→ What the task asks: All of the material below is to be returned exactly.

====== Source data ======

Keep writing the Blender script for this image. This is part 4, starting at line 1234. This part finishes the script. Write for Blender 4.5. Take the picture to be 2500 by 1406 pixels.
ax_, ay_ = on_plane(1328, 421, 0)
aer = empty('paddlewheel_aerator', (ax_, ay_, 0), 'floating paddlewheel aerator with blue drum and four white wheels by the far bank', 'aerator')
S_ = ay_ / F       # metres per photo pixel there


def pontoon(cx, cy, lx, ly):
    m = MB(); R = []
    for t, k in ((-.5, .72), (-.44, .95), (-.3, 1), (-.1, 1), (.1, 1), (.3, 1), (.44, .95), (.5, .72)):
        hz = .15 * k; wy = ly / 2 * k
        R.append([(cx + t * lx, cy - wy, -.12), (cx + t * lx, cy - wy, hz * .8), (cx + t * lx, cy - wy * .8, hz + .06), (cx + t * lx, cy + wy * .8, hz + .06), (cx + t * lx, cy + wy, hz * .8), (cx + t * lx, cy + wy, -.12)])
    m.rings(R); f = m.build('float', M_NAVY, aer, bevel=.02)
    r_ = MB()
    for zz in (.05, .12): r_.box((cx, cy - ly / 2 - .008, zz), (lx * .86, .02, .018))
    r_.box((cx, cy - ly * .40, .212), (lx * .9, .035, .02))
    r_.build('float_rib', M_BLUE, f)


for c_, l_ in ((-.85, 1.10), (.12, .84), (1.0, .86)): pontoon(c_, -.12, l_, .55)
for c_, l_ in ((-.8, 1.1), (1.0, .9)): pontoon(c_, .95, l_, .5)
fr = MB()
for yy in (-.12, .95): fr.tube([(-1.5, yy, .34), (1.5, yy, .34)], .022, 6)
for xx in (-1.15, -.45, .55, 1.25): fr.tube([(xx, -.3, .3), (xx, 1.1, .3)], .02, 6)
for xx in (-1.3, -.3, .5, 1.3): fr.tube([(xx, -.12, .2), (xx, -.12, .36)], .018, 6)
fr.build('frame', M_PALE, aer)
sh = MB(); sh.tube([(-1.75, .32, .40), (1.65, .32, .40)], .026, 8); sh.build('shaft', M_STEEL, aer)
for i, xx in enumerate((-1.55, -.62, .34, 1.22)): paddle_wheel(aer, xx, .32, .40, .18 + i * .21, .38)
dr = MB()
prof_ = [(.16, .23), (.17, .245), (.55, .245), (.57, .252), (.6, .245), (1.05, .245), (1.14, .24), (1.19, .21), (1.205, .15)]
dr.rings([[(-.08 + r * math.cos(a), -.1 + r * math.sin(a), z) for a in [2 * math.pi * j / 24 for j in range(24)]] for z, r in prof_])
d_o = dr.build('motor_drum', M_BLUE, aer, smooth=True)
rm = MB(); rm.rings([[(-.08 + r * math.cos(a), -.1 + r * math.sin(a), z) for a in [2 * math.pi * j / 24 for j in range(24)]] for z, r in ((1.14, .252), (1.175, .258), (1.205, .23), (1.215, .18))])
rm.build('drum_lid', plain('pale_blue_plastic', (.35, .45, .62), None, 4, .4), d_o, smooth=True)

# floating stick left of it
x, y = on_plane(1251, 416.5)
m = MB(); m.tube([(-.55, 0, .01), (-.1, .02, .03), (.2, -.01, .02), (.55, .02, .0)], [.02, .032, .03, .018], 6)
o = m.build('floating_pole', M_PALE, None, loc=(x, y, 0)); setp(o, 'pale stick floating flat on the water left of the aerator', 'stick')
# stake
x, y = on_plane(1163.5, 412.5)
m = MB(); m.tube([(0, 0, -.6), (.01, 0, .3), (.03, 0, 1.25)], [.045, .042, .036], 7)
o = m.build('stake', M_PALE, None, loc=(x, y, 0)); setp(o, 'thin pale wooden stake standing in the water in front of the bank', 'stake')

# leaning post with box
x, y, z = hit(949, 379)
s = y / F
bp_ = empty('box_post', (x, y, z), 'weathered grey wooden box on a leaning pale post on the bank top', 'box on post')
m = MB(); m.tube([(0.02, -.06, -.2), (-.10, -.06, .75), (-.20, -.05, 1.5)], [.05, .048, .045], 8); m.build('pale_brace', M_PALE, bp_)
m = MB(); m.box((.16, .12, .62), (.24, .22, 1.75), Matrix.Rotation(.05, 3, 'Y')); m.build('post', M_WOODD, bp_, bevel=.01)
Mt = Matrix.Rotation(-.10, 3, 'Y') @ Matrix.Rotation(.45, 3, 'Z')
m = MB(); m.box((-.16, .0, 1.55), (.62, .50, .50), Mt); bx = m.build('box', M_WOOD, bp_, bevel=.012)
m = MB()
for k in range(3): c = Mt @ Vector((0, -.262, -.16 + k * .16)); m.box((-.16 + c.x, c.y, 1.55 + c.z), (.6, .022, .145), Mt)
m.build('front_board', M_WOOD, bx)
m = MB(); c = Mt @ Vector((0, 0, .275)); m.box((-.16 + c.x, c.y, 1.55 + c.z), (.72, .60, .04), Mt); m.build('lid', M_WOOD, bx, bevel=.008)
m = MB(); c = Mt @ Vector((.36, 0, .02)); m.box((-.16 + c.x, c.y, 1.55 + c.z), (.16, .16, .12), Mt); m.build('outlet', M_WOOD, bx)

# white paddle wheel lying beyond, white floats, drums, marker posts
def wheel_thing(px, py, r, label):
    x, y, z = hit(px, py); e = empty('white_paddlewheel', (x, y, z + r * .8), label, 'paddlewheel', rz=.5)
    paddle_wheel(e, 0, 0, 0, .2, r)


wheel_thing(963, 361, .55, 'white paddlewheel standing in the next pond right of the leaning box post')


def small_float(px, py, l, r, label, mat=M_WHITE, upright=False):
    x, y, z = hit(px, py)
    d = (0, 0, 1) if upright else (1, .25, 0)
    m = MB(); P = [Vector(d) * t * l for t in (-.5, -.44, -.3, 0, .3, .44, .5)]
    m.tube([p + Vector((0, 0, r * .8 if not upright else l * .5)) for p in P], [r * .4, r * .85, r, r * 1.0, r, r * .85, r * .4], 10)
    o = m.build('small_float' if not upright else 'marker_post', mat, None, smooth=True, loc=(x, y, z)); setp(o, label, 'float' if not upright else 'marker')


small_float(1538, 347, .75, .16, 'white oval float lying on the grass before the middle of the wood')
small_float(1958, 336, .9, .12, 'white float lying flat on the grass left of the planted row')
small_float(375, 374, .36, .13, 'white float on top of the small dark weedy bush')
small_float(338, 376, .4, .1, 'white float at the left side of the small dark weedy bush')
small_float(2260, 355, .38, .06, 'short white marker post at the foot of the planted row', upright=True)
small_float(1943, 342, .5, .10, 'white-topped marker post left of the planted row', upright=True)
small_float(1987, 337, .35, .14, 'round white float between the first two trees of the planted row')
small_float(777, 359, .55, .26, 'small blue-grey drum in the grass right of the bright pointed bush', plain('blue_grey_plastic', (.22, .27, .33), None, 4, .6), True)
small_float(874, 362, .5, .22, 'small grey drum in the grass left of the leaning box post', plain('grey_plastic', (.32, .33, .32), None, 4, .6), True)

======

→ Final answer:
Keep writing the Blender script for this image. This is part 4, starting at line 1234. This part finishes the script. Write for Blender 4.5. Take the picture to be 2500 by 1406 pixels.
ax_, ay_ = on_plane(1328, 421, 0)
aer = empty('paddlewheel_aerator', (ax_, ay_, 0), 'floating paddlewheel aerator with blue drum and four white wheels by the far bank', 'aerator')
S_ = ay_ / F       # metres per photo pixel there


def pontoon(cx, cy, lx, ly):
    m = MB(); R = []
    for t, k in ((-.5, .72), (-.44, .95), (-.3, 1), (-.1, 1), (.1, 1), (.3, 1), (.44, .95), (.5, .72)):
        hz = .15 * k; wy = ly / 2 * k
        R.append([(cx + t * lx, cy - wy, -.12), (cx + t * lx, cy - wy, hz * .8), (cx + t * lx, cy - wy * .8, hz + .06), (cx + t * lx, cy + wy * .8, hz + .06), (cx + t * lx, cy + wy, hz * .8), (cx + t * lx, cy + wy, -.12)])
    m.rings(R); f = m.build('float', M_NAVY, aer, bevel=.02)
    r_ = MB()
    for zz in (.05, .12): r_.box((cx, cy - ly / 2 - .008, zz), (lx * .86, .02, .018))
    r_.box((cx, cy - ly * .40, .212), (lx * .9, .035, .02))
    r_.build('float_rib', M_BLUE, f)


for c_, l_ in ((-.85, 1.10), (.12, .84), (1.0, .86)): pontoon(c_, -.12, l_, .55)
for c_, l_ in ((-.8, 1.1), (1.0, .9)): pontoon(c_, .95, l_, .5)
fr = MB()
for yy in (-.12, .95): fr.tube([(-1.5, yy, .34), (1.5, yy, .34)], .022, 6)
for xx in (-1.15, -.45, .55, 1.25): fr.tube([(xx, -.3, .3), (xx, 1.1, .3)], .02, 6)
for xx in (-1.3, -.3, .5, 1.3): fr.tube([(xx, -.12, .2), (xx, -.12, .36)], .018, 6)
fr.build('frame', M_PALE, aer)
sh = MB(); sh.tube([(-1.75, .32, .40), (1.65, .32, .40)], .026, 8); sh.build('shaft', M_STEEL, aer)
for i, xx in enumerate((-1.55, -.62, .34, 1.22)): paddle_wheel(aer, xx, .32, .40, .18 + i * .21, .38)
dr = MB()
prof_ = [(.16, .23), (.17, .245), (.55, .245), (.57, .252), (.6, .245), (1.05, .245), (1.14, .24), (1.19, .21), (1.205, .15)]
dr.rings([[(-.08 + r * math.cos(a), -.1 + r * math.sin(a), z) for a in [2 * math.pi * j / 24 for j in range(24)]] for z, r in prof_])
d_o = dr.build('motor_drum', M_BLUE, aer, smooth=True)
rm = MB(); rm.rings([[(-.08 + r * math.cos(a), -.1 + r * math.sin(a), z) for a in [2 * math.pi * j / 24 for j in range(24)]] for z, r in ((1.14, .252), (1.175, .258), (1.205, .23), (1.215, .18))])
rm.build('drum_lid', plain('pale_blue_plastic', (.35, .45, .62), None, 4, .4), d_o, smooth=True)

# floating stick left of it
x, y = on_plane(1251, 416.5)
m = MB(); m.tube([(-.55, 0, .01), (-.1, .02, .03), (.2, -.01, .02), (.55, .02, .0)], [.02, .032, .03, .018], 6)
o = m.build('floating_pole', M_PALE, None, loc=(x, y, 0)); setp(o, 'pale stick floating flat on the water left of the aerator', 'stick')
# stake
x, y = on_plane(1163.5, 412.5)
m = MB(); m.tube([(0, 0, -.6), (.01, 0, .3), (.03, 0, 1.25)], [.045, .042, .036], 7)
o = m.build('stake', M_PALE, None, loc=(x, y, 0)); setp(o, 'thin pale wooden stake standing in the water in front of the bank', 'stake')

# leaning post with box
x, y, z = hit(949, 379)
s = y / F
bp_ = empty('box_post', (x, y, z), 'weathered grey wooden box on a leaning pale post on the bank top', 'box on post')
m = MB(); m.tube([(0.02, -.06, -.2), (-.10, -.06, .75), (-.20, -.05, 1.5)], [.05, .048, .045], 8); m.build('pale_brace', M_PALE, bp_)
m = MB(); m.box((.16, .12, .62), (.24, .22, 1.75), Matrix.Rotation(.05, 3, 'Y')); m.build('post', M_WOODD, bp_, bevel=.01)
Mt = Matrix.Rotation(-.10, 3, 'Y') @ Matrix.Rotation(.45, 3, 'Z')
m = MB(); m.box((-.16, .0, 1.55), (.62, .50, .50), Mt); bx = m.build('box', M_WOOD, bp_, bevel=.012)
m = MB()
for k in range(3): c = Mt @ Vector((0, -.262, -.16 + k * .16)); m.box((-.16 + c.x, c.y, 1.55 + c.z), (.6, .022, .145), Mt)
m.build('front_board', M_WOOD, bx)
m = MB(); c = Mt @ Vector((0, 0, .275)); m.box((-.16 + c.x, c.y, 1.55 + c.z), (.72, .60, .04), Mt); m.build('lid', M_WOOD, bx, bevel=.008)
m = MB(); c = Mt @ Vector((.36, 0, .02)); m.box((-.16 + c.x, c.y, 1.55 + c.z), (.16, .16, .12), Mt); m.build('outlet', M_WOOD, bx)

# white paddle wheel lying beyond, white floats, drums, marker posts
def wheel_thing(px, py, r, label):
    x, y, z = hit(px, py); e = empty('white_paddlewheel', (x, y, z + r * .8), label, 'paddlewheel', rz=.5)
    paddle_wheel(e, 0, 0, 0, .2, r)


wheel_thing(963, 361, .55, 'white paddlewheel standing in the next pond right of the leaning box post')


def small_float(px, py, l, r, label, mat=M_WHITE, upright=False):
    x, y, z = hit(px, py)
    d = (0, 0, 1) if upright else (1, .25, 0)
    m = MB(); P = [Vector(d) * t * l for t in (-.5, -.44, -.3, 0, .3, .44, .5)]
    m.tube([p + Vector((0, 0, r * .8 if not upright else l * .5)) for p in P], [r * .4, r * .85, r, r * 1.0, r, r * .85, r * .4], 10)
    o = m.build('small_float' if not upright else 'marker_post', mat, None, smooth=True, loc=(x, y, z)); setp(o, label, 'float' if not upright else 'marker')


small_float(1538, 347, .75, .16, 'white oval float lying on the grass before the middle of the wood')
small_float(1958, 336, .9, .12, 'white float lying flat on the grass left of the planted row')
small_float(375, 374, .36, .13, 'white float on top of the small dark weedy bush')
small_float(338, 376, .4, .1, 'white float at the left side of the small dark weedy bush')
small_float(2260, 355, .38, .06, 'short white marker post at the foot of the planted row', upright=True)
small_float(1943, 342, .5, .10, 'white-topped marker post left of the planted row', upright=True)
small_float(1987, 337, .35, .14, 'round white float between the first two trees of the planted row')
small_float(777, 359, .55, .26, 'small blue-grey drum in the grass right of the bright pointed bush', plain('blue_grey_plastic', (.22, .27, .33), None, 4, .6), True)
small_float(874, 362, .5, .22, 'small grey drum in the grass left of the leaning box post', plain('grey_plastic', (.32, .33, .32), None, 4, .6), True)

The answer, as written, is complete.